**Requirements:**
Set down, please, exactly the lines below that run from the line with "Write part 4" to the line with "kbox('wall_shelf', 'lower metal", both lines included.

--- start Given records ---

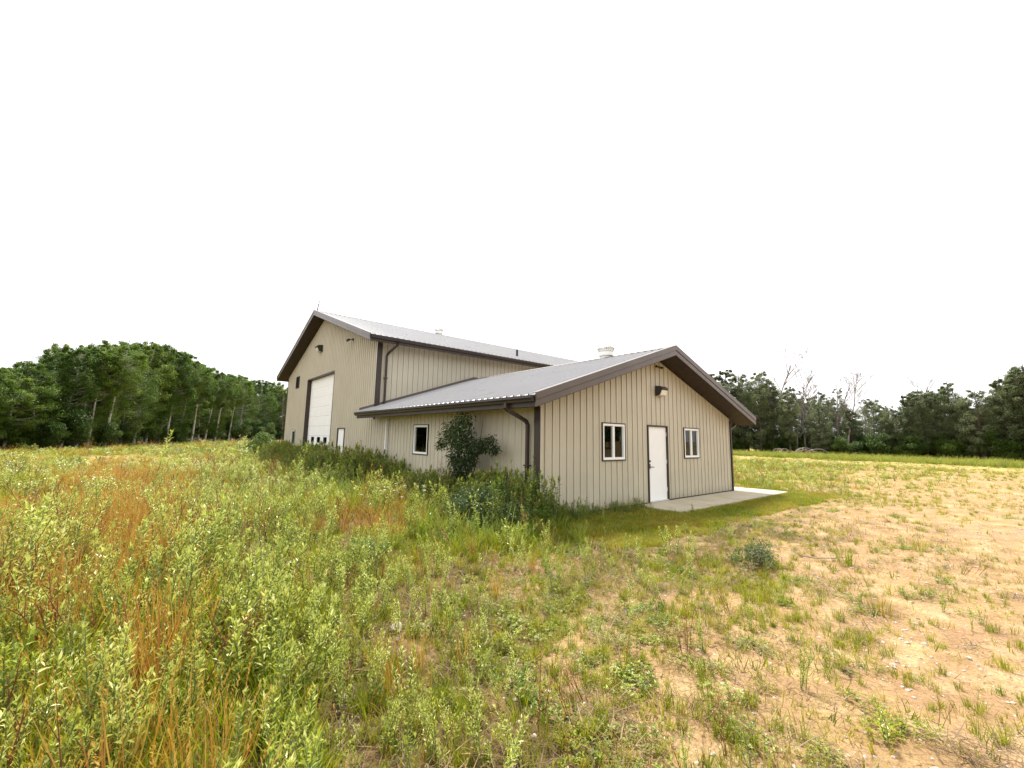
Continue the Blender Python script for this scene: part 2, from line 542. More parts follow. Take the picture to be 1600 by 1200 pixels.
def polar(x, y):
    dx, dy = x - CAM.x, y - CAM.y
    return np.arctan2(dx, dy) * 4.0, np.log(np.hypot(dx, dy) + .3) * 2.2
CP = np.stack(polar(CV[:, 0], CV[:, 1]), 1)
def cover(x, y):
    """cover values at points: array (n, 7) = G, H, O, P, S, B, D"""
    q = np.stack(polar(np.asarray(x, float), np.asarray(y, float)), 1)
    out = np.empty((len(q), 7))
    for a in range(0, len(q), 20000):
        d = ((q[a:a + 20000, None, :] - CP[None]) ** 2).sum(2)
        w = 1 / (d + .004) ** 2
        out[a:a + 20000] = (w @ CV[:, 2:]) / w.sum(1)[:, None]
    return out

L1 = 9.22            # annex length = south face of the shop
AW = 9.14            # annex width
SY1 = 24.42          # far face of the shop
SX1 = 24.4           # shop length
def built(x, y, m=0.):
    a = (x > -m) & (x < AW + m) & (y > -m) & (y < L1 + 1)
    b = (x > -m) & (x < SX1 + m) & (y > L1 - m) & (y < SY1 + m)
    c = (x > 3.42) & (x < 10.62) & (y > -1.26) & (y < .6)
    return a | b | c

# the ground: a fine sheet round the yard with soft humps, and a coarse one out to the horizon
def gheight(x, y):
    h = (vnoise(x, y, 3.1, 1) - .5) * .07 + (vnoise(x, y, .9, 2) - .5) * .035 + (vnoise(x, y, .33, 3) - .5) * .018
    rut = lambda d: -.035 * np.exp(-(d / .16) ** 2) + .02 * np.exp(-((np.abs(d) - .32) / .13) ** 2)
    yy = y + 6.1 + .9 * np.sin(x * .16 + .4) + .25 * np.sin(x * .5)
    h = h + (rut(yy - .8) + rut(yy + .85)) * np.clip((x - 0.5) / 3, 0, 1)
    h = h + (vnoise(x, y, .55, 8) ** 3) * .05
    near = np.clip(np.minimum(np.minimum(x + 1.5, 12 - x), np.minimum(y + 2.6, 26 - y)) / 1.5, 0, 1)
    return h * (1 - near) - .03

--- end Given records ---
--- start Given records ---

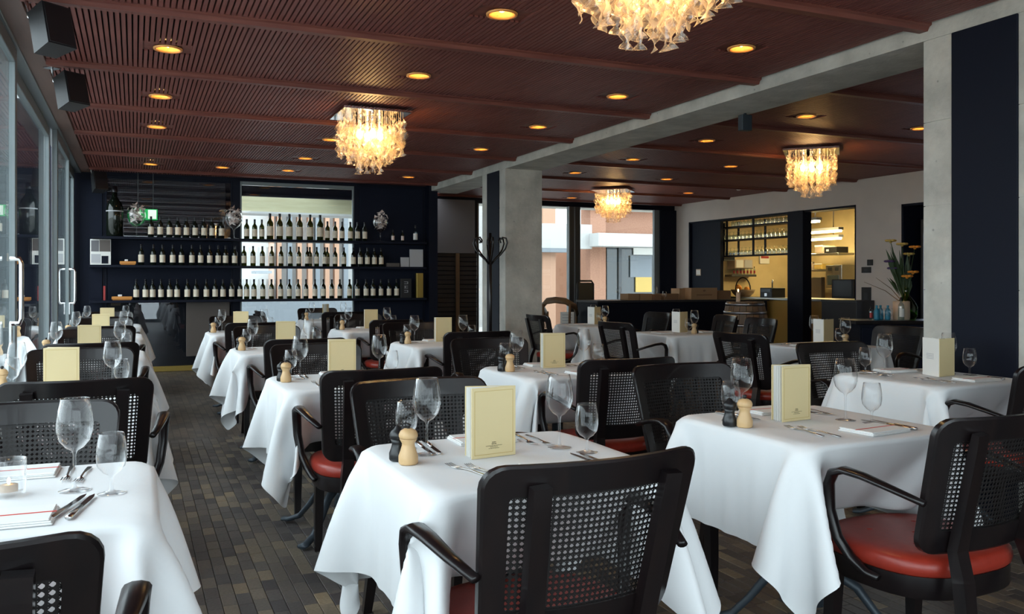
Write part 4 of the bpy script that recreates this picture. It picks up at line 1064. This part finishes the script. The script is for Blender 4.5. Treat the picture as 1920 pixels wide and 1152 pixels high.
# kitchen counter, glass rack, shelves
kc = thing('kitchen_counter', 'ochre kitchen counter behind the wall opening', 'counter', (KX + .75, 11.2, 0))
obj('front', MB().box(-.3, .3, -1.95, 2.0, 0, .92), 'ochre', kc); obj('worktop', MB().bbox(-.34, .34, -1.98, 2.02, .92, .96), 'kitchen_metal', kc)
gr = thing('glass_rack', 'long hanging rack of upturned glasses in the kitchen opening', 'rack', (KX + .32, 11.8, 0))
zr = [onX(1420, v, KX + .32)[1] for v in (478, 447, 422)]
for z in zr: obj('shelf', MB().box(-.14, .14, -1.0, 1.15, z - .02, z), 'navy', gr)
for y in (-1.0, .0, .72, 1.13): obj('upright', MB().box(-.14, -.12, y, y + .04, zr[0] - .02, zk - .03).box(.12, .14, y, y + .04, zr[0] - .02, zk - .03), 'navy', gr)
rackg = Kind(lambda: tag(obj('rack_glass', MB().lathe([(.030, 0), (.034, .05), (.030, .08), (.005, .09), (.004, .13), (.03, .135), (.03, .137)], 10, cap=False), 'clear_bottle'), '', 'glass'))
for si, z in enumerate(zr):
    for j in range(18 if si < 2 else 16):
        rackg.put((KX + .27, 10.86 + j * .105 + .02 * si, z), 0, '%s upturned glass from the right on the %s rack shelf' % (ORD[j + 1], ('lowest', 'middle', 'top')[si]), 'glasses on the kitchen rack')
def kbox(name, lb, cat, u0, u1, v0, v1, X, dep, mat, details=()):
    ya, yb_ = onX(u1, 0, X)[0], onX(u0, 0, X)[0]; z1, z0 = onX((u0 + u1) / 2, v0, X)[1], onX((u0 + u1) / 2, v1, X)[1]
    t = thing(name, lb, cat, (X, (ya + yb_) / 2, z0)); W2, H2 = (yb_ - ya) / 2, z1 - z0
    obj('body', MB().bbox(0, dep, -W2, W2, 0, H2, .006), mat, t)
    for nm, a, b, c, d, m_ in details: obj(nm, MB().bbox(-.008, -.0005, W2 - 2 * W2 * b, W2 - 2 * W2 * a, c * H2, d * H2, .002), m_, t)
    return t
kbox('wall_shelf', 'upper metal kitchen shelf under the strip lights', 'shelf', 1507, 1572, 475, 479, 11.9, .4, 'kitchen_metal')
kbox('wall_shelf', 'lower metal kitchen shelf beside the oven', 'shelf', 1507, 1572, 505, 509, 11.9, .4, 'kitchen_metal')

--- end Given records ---
--- start Given records ---

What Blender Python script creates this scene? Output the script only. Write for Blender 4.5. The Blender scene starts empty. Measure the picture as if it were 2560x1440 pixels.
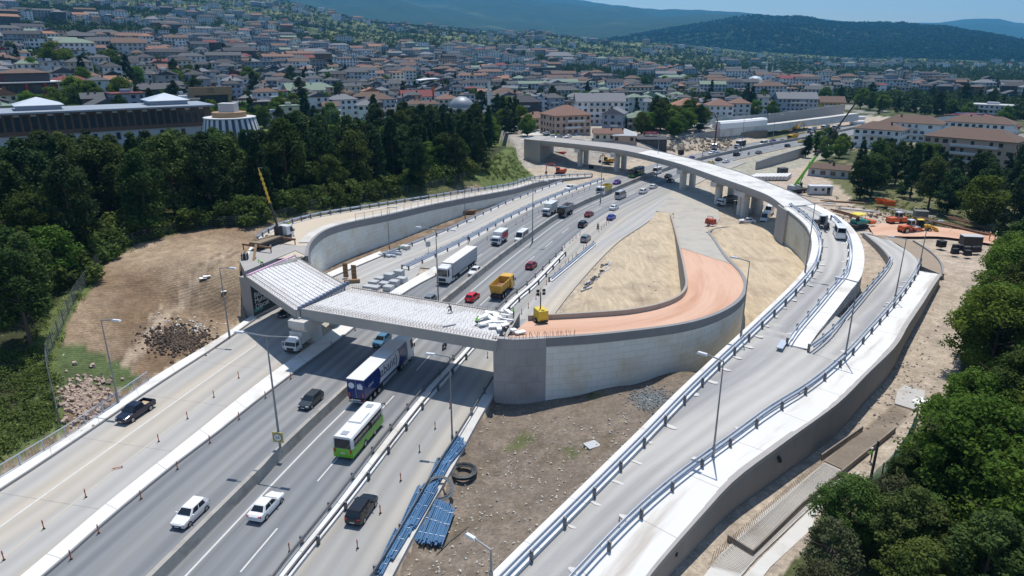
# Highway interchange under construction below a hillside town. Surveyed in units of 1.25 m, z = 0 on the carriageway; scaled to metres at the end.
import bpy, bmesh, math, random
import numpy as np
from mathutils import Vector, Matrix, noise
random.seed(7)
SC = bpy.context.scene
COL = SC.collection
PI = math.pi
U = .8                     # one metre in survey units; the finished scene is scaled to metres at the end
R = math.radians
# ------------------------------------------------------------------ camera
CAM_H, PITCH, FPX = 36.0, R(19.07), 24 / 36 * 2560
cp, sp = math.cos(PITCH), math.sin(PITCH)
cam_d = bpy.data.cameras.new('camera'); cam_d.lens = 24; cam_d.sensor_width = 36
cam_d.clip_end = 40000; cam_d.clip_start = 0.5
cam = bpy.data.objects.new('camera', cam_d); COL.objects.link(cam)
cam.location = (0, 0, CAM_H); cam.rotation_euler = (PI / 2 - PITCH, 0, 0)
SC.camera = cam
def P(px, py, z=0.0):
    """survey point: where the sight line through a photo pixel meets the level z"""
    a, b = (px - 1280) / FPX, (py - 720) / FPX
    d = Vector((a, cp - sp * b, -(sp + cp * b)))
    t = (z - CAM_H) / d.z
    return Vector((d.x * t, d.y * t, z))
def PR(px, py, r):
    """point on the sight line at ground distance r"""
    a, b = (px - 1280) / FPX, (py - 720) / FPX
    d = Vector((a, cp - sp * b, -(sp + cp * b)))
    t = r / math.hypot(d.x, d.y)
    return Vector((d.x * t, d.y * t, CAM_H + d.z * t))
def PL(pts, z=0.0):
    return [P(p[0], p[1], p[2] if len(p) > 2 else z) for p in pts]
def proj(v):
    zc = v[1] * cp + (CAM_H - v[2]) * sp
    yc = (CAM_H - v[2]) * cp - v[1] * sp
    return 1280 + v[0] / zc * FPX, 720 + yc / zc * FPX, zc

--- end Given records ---

**Task solution:**
Write part 4 of the bpy script that recreates this picture. It picks up at line 1064. This part finishes the script. The script is for Blender 4.5. Treat the picture as 1920 pixels wide and 1152 pixels high.
# kitchen counter, glass rack, shelves
kc = thing('kitchen_counter', 'ochre kitchen counter behind the wall opening', 'counter', (KX + .75, 11.2, 0))
obj('front', MB().box(-.3, .3, -1.95, 2.0, 0, .92), 'ochre', kc); obj('worktop', MB().bbox(-.34, .34, -1.98, 2.02, .92, .96), 'kitchen_metal', kc)
gr = thing('glass_rack', 'long hanging rack of upturned glasses in the kitchen opening', 'rack', (KX + .32, 11.8, 0))
zr = [onX(1420, v, KX + .32)[1] for v in (478, 447, 422)]
for z in zr: obj('shelf', MB().box(-.14, .14, -1.0, 1.15, z - .02, z), 'navy', gr)
for y in (-1.0, .0, .72, 1.13): obj('upright', MB().box(-.14, -.12, y, y + .04, zr[0] - .02, zk - .03).box(.12, .14, y, y + .04, zr[0] - .02, zk - .03), 'navy', gr)
rackg = Kind(lambda: tag(obj('rack_glass', MB().lathe([(.030, 0), (.034, .05), (.030, .08), (.005, .09), (.004, .13), (.03, .135), (.03, .137)], 10, cap=False), 'clear_bottle'), '', 'glass'))
for si, z in enumerate(zr):
    for j in range(18 if si < 2 else 16):
        rackg.put((KX + .27, 10.86 + j * .105 + .02 * si, z), 0, '%s upturned glass from the right on the %s rack shelf' % (ORD[j + 1], ('lowest', 'middle', 'top')[si]), 'glasses on the kitchen rack')
def kbox(name, lb, cat, u0, u1, v0, v1, X, dep, mat, details=()):
    ya, yb_ = onX(u1, 0, X)[0], onX(u0, 0, X)[0]; z1, z0 = onX((u0 + u1) / 2, v0, X)[1], onX((u0 + u1) / 2, v1, X)[1]
    t = thing(name, lb, cat, (X, (ya + yb_) / 2, z0)); W2, H2 = (yb_ - ya) / 2, z1 - z0
    obj('body', MB().bbox(0, dep, -W2, W2, 0, H2, .006), mat, t)
    for nm, a, b, c, d, m_ in details: obj(nm, MB().bbox(-.008, -.0005, W2 - 2 * W2 * b, W2 - 2 * W2 * a, c * H2, d * H2, .002), m_, t)
    return t
kbox('wall_shelf', 'upper metal kitchen shelf under the strip lights', 'shelf', 1507, 1572, 475, 479, 11.9, .4, 'kitchen_metal')
kbox('wall_shelf', 'lower metal kitchen shelf beside the oven', 'shelf', 1507, 1572, 505, 509, 11.9, .4, 'kitchen_metal')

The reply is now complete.